*What to do*
From the first line of the data below, copy each line up to the one containing "bg.inputs[1].default_value = 1.0", and include that line too.

*Supplied material*
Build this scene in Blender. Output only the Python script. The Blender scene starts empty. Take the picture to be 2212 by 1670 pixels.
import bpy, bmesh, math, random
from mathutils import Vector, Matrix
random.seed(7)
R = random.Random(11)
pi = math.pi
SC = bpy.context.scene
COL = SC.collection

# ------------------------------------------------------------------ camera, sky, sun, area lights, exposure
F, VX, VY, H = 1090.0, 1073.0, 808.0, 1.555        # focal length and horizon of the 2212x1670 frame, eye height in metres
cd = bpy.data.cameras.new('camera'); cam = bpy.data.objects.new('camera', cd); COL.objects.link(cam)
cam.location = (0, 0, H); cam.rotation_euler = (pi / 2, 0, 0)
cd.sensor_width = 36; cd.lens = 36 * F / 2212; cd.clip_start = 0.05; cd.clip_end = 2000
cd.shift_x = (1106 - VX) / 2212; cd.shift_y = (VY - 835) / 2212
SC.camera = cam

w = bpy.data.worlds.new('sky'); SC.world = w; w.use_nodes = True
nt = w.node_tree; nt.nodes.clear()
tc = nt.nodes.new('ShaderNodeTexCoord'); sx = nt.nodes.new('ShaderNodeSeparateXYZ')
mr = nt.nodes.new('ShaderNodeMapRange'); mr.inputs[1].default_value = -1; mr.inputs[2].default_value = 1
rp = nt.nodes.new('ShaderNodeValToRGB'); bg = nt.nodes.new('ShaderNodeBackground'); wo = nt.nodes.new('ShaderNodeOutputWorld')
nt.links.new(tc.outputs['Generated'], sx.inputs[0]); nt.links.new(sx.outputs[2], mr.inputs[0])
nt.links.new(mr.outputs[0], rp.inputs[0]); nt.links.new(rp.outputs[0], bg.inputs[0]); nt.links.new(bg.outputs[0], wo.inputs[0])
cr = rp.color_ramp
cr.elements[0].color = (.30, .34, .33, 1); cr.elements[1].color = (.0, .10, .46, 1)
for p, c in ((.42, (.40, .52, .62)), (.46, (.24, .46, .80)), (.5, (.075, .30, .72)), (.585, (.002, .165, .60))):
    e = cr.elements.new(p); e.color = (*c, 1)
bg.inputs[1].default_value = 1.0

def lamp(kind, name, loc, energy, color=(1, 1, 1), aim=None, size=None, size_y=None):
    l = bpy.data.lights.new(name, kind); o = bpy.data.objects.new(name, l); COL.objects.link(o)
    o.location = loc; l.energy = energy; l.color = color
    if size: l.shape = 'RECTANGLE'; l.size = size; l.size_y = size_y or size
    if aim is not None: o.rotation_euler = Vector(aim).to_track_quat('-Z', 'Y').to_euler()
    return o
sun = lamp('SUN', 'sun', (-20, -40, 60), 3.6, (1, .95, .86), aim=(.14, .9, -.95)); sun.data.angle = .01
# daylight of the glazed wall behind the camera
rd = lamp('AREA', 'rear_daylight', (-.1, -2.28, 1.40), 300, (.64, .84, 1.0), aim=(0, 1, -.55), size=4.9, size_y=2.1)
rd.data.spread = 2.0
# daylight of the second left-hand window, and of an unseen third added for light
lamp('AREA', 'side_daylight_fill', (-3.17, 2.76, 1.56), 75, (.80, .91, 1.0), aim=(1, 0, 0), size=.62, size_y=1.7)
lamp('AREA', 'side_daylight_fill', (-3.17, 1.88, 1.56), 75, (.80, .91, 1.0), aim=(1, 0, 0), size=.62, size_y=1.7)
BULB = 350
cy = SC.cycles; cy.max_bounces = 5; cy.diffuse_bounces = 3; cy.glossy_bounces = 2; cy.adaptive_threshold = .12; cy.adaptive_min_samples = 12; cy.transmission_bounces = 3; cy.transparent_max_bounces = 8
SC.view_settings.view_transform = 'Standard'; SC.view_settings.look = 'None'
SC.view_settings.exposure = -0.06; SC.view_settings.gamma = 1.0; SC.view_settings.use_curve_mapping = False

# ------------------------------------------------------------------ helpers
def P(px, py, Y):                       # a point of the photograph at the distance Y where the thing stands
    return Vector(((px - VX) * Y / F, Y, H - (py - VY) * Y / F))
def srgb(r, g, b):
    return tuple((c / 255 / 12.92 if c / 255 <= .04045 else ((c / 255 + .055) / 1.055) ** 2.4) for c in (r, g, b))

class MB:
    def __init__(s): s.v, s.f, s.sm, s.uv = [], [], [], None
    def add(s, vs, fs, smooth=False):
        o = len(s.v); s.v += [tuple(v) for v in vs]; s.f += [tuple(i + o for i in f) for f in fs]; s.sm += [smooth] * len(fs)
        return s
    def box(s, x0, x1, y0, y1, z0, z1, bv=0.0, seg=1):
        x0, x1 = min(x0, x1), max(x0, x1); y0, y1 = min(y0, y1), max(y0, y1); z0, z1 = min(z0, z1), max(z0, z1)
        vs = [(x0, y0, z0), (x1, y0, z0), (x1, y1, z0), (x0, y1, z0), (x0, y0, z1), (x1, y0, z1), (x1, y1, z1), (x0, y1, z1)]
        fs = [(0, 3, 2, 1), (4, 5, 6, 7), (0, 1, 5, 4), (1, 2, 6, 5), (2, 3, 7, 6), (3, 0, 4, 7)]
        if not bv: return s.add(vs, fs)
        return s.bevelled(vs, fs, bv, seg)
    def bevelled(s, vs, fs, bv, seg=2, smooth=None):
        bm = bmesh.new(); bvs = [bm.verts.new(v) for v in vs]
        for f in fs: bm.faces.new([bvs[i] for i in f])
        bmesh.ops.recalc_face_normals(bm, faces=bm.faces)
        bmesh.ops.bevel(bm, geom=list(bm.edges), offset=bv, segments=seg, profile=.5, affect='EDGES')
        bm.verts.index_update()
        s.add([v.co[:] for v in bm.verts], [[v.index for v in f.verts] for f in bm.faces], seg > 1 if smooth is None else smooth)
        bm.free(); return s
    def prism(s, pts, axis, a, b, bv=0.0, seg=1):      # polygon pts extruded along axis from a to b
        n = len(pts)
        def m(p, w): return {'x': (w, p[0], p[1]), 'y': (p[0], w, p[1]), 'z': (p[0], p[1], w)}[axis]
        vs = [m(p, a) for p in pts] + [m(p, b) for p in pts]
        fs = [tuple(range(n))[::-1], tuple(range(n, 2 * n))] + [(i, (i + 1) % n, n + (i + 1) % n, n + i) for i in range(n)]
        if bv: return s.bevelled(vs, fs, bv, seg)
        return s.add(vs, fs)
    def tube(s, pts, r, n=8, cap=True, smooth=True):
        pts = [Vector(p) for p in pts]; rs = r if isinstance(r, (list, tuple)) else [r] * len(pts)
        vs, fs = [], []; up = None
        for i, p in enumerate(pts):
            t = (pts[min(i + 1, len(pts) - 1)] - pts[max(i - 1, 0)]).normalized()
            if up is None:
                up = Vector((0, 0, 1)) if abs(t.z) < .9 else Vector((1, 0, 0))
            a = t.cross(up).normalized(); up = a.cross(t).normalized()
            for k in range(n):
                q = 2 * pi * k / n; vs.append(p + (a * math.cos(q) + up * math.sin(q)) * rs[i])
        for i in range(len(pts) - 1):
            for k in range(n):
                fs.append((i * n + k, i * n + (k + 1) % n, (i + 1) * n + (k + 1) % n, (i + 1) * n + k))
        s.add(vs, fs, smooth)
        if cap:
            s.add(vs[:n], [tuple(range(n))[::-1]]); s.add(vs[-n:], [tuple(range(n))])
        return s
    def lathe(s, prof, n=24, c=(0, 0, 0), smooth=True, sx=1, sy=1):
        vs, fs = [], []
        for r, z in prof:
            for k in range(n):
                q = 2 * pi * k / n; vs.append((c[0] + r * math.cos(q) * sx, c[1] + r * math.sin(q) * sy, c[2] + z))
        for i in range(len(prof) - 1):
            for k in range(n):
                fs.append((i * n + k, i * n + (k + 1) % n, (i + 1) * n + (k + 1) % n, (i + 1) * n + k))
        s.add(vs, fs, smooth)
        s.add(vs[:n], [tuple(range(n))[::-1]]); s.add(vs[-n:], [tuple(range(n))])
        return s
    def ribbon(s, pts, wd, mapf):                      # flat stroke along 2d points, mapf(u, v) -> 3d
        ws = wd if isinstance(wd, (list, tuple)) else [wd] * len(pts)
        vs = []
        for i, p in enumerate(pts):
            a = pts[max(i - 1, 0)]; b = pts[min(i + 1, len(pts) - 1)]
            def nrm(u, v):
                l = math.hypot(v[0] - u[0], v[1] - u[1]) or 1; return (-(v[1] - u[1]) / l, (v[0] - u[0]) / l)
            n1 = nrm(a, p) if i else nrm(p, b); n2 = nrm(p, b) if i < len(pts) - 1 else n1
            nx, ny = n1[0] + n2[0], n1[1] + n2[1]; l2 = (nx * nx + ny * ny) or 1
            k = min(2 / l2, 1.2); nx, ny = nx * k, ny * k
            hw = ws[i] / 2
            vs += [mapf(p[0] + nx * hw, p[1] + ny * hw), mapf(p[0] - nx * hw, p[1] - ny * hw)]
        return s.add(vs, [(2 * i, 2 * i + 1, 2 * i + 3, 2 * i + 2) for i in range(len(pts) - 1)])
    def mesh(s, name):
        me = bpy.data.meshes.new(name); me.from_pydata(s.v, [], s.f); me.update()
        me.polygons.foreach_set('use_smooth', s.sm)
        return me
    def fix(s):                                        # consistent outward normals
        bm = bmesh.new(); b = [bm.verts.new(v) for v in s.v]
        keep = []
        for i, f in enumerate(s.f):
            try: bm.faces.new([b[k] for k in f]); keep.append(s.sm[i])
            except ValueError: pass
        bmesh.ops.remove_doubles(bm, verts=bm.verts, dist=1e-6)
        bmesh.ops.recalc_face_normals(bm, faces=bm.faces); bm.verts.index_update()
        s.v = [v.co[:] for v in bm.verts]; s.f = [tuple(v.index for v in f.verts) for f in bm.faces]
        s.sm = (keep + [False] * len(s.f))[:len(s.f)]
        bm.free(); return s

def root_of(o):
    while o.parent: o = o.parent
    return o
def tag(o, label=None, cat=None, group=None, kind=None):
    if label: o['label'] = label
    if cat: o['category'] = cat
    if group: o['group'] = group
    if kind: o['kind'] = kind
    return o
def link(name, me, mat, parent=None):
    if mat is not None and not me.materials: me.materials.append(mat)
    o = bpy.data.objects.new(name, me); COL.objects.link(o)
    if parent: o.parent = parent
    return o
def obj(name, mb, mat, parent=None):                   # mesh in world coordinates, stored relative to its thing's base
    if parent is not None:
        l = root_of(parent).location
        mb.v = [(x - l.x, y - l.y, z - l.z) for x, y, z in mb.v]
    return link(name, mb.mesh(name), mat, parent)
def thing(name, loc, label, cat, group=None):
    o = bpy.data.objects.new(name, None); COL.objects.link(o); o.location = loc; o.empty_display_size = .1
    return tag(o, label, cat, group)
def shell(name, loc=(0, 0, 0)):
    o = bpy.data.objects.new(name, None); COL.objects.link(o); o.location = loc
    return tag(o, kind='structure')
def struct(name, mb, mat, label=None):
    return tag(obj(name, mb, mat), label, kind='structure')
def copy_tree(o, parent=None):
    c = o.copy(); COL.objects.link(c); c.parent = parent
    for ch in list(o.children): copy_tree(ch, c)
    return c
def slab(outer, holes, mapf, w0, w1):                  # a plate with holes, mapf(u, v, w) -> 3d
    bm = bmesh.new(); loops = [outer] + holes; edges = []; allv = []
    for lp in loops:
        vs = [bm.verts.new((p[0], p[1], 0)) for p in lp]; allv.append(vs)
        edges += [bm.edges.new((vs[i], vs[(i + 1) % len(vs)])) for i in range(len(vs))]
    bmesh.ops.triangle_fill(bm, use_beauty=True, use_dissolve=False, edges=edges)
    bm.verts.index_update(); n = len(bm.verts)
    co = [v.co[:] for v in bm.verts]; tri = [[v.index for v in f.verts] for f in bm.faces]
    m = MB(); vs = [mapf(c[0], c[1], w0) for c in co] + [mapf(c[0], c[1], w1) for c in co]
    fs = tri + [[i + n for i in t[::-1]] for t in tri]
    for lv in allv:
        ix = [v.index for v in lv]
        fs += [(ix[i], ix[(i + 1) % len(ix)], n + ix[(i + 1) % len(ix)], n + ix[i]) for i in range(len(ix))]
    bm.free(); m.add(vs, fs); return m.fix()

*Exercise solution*
Build this scene in Blender. Output only the Python script. The Blender scene starts empty. Take the picture to be 2212 by 1670 pixels.
import bpy, bmesh, math, random
from mathutils import Vector, Matrix
random.seed(7)
R = random.Random(11)
pi = math.pi
SC = bpy.context.scene
COL = SC.collection

# ------------------------------------------------------------------ camera, sky, sun, area lights, exposure
F, VX, VY, H = 1090.0, 1073.0, 808.0, 1.555        # focal length and horizon of the 2212x1670 frame, eye height in metres
cd = bpy.data.cameras.new('camera'); cam = bpy.data.objects.new('camera', cd); COL.objects.link(cam)
cam.location = (0, 0, H); cam.rotation_euler = (pi / 2, 0, 0)
cd.sensor_width = 36; cd.lens = 36 * F / 2212; cd.clip_start = 0.05; cd.clip_end = 2000
cd.shift_x = (1106 - VX) / 2212; cd.shift_y = (VY - 835) / 2212
SC.camera = cam

w = bpy.data.worlds.new('sky'); SC.world = w; w.use_nodes = True
nt = w.node_tree; nt.nodes.clear()
tc = nt.nodes.new('ShaderNodeTexCoord'); sx = nt.nodes.new('ShaderNodeSeparateXYZ')
mr = nt.nodes.new('ShaderNodeMapRange'); mr.inputs[1].default_value = -1; mr.inputs[2].default_value = 1
rp = nt.nodes.new('ShaderNodeValToRGB'); bg = nt.nodes.new('ShaderNodeBackground'); wo = nt.nodes.new('ShaderNodeOutputWorld')
nt.links.new(tc.outputs['Generated'], sx.inputs[0]); nt.links.new(sx.outputs[2], mr.inputs[0])
nt.links.new(mr.outputs[0], rp.inputs[0]); nt.links.new(rp.outputs[0], bg.inputs[0]); nt.links.new(bg.outputs[0], wo.inputs[0])
cr = rp.color_ramp
cr.elements[0].color = (.30, .34, .33, 1); cr.elements[1].color = (.0, .10, .46, 1)
for p, c in ((.42, (.40, .52, .62)), (.46, (.24, .46, .80)), (.5, (.075, .30, .72)), (.585, (.002, .165, .60))):
    e = cr.elements.new(p); e.color = (*c, 1)
bg.inputs[1].default_value = 1.0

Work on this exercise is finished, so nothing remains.